Dança israelense no seu próprio ritmo

Trupe de Tel Aviv contesta premissas culturais

POR BRIAN SCHAEFER

TEL AVIV - A "hora" é uma dança em círculo em que os bailarinos se perdem no coletivo. Em "Hora", uma obra de 2009 do coreógrafo israelense Ohad Naharin apresentada pela companhia de dança Batsheva, os bailarinos afirmam sua individualidade em solos cheios de virtuosismo.

Naharin, 59, explora a dinâmica complexa do indivíduo no interior do grupo. O coreógrafo, porém, não reconhece a alusão ao tempo na sua criação "Hora". Além de significar "hora" -60 minutos- em espanhol e em português, o termo é um cumprimento comum em japonês e se assemelha com um insulto norueguês.

A negação travessa da alusão evidente do título reflete o modo como Naharin e a Batsheva -a maior companhia de dança contemporânea de Israel e um de seus maiores produtos de exportação cultural, tendo se apresentado em quase 20 países nos últimos dois anos- vêm fazendo arte a partir da contestação de premissas relativas à cultura israelense.

Embora quase metade de seus bailarinos seja formada por estrangeiros, a companhia se defronta continuamente com o paradoxo de querer abraçar suas raízes nacionais e ao mesmo tempo cultivar uma identidade independente, na qual a arte seja a única coisa que interessa.

A música de "Hora" subverte as expectativas, ao empregar versões incomuns de algumas das obras mais reconhecíveis do mundo: "Prelúdio à Tarde de um Fauno", de Debussy, "Assim Falou Zaratustra", de Strauss, e até mesmo "Cavalgada das Valquírias", de Wagner, compositor cujas posições antissemitas o tornaram um tabu em Israel. Cada obra carrega sua bagagem artística. Mas as interpretações não tradicionais, feitas pelo pioneiro compositor japonês Isao Tomita na década de 1970, ressaltam o interesse de Naharin em reinterpretar as coisas que pensamos já conhecer.

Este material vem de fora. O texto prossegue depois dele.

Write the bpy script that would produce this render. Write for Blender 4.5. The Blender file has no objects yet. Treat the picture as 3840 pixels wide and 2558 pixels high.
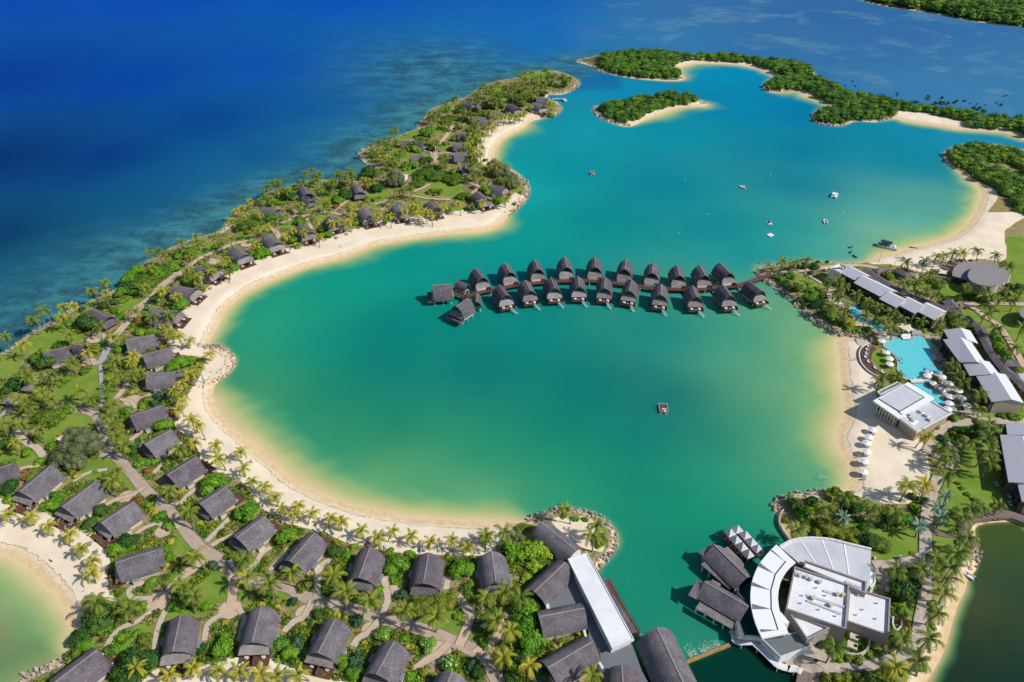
import bpy, math, random
import numpy as np
random.seed(7); rng=np.random.default_rng(7)
SC=bpy.context.scene; COL=SC.collection
# ------------------------------------------------------------ camera model
F=2950.0; H=230.0; PITCH=math.radians(34.93); CX,CY=1920.0,1279.0
SP,CP=math.sin(PITCH),math.cos(PITCH)
VIEWS=dict(A=(0,1800,2.069),B=(900,1800,2.069),C=(1800,1800,2.069),D=(2800,1800,2.0683),E=(0,1000,1.96),F=(900,1000,1.96),
 G=(1500,900,1.5693),H=(2900,900,1.9596),I=(400,500,2.24),J=(1200,150,2.14),K=(2100,100,1.3529),L=(2100,550,1.9617),O=(0,0,.61302),
 Q1=(1580,980,5.231),Q2=(2020,950,5.231),Q3=(2450,960,5.231),S1=(3080,960,4.9),S2=(3200,1240,4.9),S3=(3440,940,5.2275),
 S4=(3440,1220,4.6125),S5=(3100,1400,3.92),S6=(3500,1540,3.5636),S7=(2560,1940,5.2275),S8=(2560,2160,3.94),R=(0,0,1.0))
def V(v,x,y):
    a,b,s=VIEWS[v]; return a+x/s,b+y/s
def G(px,py,z=0.0):
    dx=px-CX; dy=py-CY; t=(H-z)/(F*SP+dy*CP)
    return (dx*t,(F*CP-dy*SP)*t,z)
def P(v,x,y,z=1.3): return G(*V(v,x,y),z)
def toimg(x,y,z):
    a=y*CP-(z-H)*SP      # depth
    b=-(y*SP+(z-H)*CP)   # down
    return CX+F*x/a, CY+F*b/a
# ------------------------------------------------------------ materials
def srgb(r,g,b):
    f=lambda c:(c/255/12.92 if c/255<=.04045 else ((c/255+.055)/1.055)**2.4)
    return (f(r),f(g),f(b),1)
def newmat(name):
    m=bpy.data.materials.new(name); m.use_nodes=True
    nt=m.node_tree; n=nt.nodes; b=n['Principled BSDF']
    return m,nt,n,b
def node(nt,t,**kw):
    x=nt.nodes.new(t)
    for k,v in kw.items():
        if k[0]=='i': x.inputs[k[1:].replace('_',' ')].default_value=v
        else: setattr(x,k,v)
    return x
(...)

Com "Hora", o coreógrafo superou os clichês. "Eu crio regras. E eu as desobedeço", disse.

"Hora" foi visto em Nova York em março e será apresentado em Tel Aviv em maio. Recentemente, o grupo Alvin Ailey American Dance Theater trouxe outro exemplo do viés provocador de Naharin sobre referências culturais quando apresentou "Minus 16", com os dançarinos usando ternos e chapéus pretos, ao som de um remix ritmado de uma canção tradicional da Páscoa judaica. Naharin diz que os espectadores israelenses supõem que o espetáculo seja um comentário sobre os judeus ultra-ortodoxos; no Japão, as pessoas acharam que o elenco representava corretores de ações.

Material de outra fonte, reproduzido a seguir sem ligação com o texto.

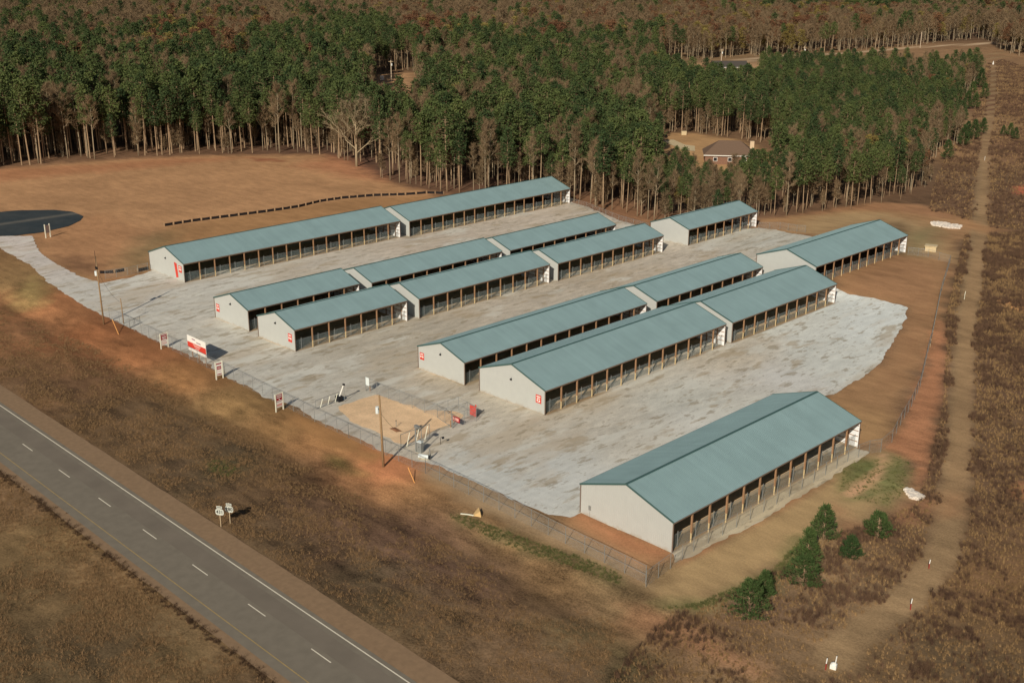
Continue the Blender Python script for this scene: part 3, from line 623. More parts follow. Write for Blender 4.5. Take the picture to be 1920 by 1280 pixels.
for n, (x, y, z, wd, L, N) in SHED.items():
    root = empty('chain_link_fence', (x+wd-.45, y, z), 0, 'chain-link fence inside the open bays of the ' + LBF[n], 'fence', 'chain-link fences inside the sheds')
    h = 1.98; mb = MB(); mb.add([(0, .1, -.1), (0, L-.15, -.1), (0, L-.15, h), (0, .1, h)], [(0, 1, 2, 3)]); o = mb.build('mesh_panel', M_link2, root)
    ul = o.data.uv_layers.new(name='UVMap'); ul.data.foreach_set('uv', [0, 0, L, 0, L, h, 0, h])
    MB().tube([(0, .1, h), (0, L-.15, h)], .03, 6).build('top_rail', M_steel, root)
    pm = MB().tube([(0, 0, -.4), (0, 0, h+.32)], .045, 6).mesh('post', M_steel)
    for k in range(N):
        q = bpy.data.objects.new('post', pm); COL.objects.link(q); q.parent = root; q.location = (0, (k+.5)*BAY-.3, 0)
FH = 2.4
fence([(-199, 96.5), (-160, 96), (-131, 96.1)], FH, 'long roadside chain-link fence from the left gate to the clay patch')
fence([(-131, 96.1), (-113.2, 96.2)], FH, 'chain-link fence before the clay patch, behind the middle pole', mid=False)
fence([(-113.2, 96.2), (-85.5, 95.4), (-72.4, 95.1)], FH, 'roadside chain-link fence running down to the near corner post', mid=True)
fence([tuple(p) for p in W2([(1211,1100),(1300,1034),(1406,975),(1503,918),(1589,866),(1629,850)])], 2.1, 'chain-link fence along the open side of the nearest shed')
fence([tuple(p) for p in W2([(1629,850),(1651,847),(1672,829),(1688,797),(1709,762),(1725,725),(1740,660),(1747,634),(1763,554),(1781,494)])], 2.1, 'chain-link fence curving up the brown grass beside the red bank', spacing=3.6)
fence([tuple(p) for p in W2([(1702,478),(1740,482),(1781,494)])], 1.9, 'chain-link fence behind the brown grass, ending at the big plain shed')
fence([tuple(p) for p in W2([(1070,384),(1100,392),(1160,416),(1215,432)])], 1.9, 'chain-link fence at the foot of the wood behind the central sheds')
fence([tuple(p) for p in W2([(1422,430),(1462,430),(1510,436)])], 1.9, 'chain-link fence right of the lone short shed')
fence([tuple(p) for p in W2([(198,523),(240,517),(278,508)])], 1.9, 'chain-link fence left of the far left shed gable')
fence([tuple(p) for p in W2([(686,732),(750,757),(820,783)])], 2.4, 'chain-link fence along the far side of the clay patch')
fence([tuple(p) for p in W2([(820,783),(860,770),(893,790),(848,803)])], 2.4, 'small chain-link enclosure holding the red board', spacing=2.6, mid=True)

def beam_gate(pts, h, label, name='chain_link_gate', braces=0, tilt=0):
    a = Vector(at(*pts[0])); b = Vector(at(*pts[1])); root = empty(name, a, 0, label, 'gate', 'chain-link gates'); d = b-a; z = Vector((0, 0, .12)); H = Vector((0, tilt, h))
    mb = MB(); mb.add([z, d+z, d+H, H], [(0, 1, 2, 3)]); o = mb.build('mesh_panel', M_link, root); L = d.length
    ul = o.data.uv_layers.new(name='UVMap'); ul.data.foreach_set('uv', [0, 0, L, 0, L, h, 0, h])
    f = MB()
    for p, q in ((z, d+z), (H, d+H), (z, H), (d+z, d+H), (d*.5+z, d*.5+H)): f.tube([p, q], .04, 6)
    f.build('frame', M_steel, root)
    for k in range(braces):
        t = (k+.6)/(braces+.2); m = MB(); m.tube([d*t+Vector((0, .05, .1)), d*(t+.12)+H*.92], .055, 6); m.build('brace', M_cream, root)
    return root
beam_gate([(206,598),(244,616)], 2.4, 'wide chain-link gate in the roadside fence beside the short pole', braces=0)
beam_gate([(243,616),(263,606)], 1.5, 'small chain-link gate leaf swung inward behind the short pole')
beam_gate([(592,768),(636,752)], 1.6, 'pale chain-link gate leaf lying open at the corner of the clay patch', braces=3)
beam_gate([(752,842),(806,822)], 2.4, 'chain-link gate with white braces by the grey control post', braces=3)
beam_gate([(820,783),(849,803)], 2.2, 'chain-link gate at the left of the small enclosure')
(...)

Naharin desenvolveu uma linguagem de movimentos intitulada Gaga (que antecede a cantora Lady Gaga, não tendo qualquer relação com ela), que se disseminou pelo mundo da dança. A Gaga incentiva os participantes a "se conectar com o prazer", disse ele.

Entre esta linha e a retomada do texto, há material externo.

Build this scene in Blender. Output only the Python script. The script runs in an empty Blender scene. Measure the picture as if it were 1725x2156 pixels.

O coreógrafo, que lidera a companhia Batsheva desde 1990, não tem medo de tratar da política israelense, apesar de um terço do orçamento do grupo ser pago por recursos públicos. "Acho o governo atual um bando de fanfarrões agressivos", disse ele.

No Festival Montpellier de Dança, na França, no ano passado, quando ativistas palestinos interromperam uma apresentação do Batsheva, Naharin disse que compreendia a frustração deles. "Senti que as pessoas nos estavam usando como símbolo."

Ele espera que as plateias consigam enxergar além da nacionalidade do Batsheva e da política israelense, focando a arte. Do mesmo modo, em "Hora" ele pede ao espectador que olhe além de sua relação com a música. "De outro modo você apenas se sentirá tranquilizado por algo que já conhece", explicou. "E se sentir tranquilizado é agradável, mas descobrir algo novo é bem melhor."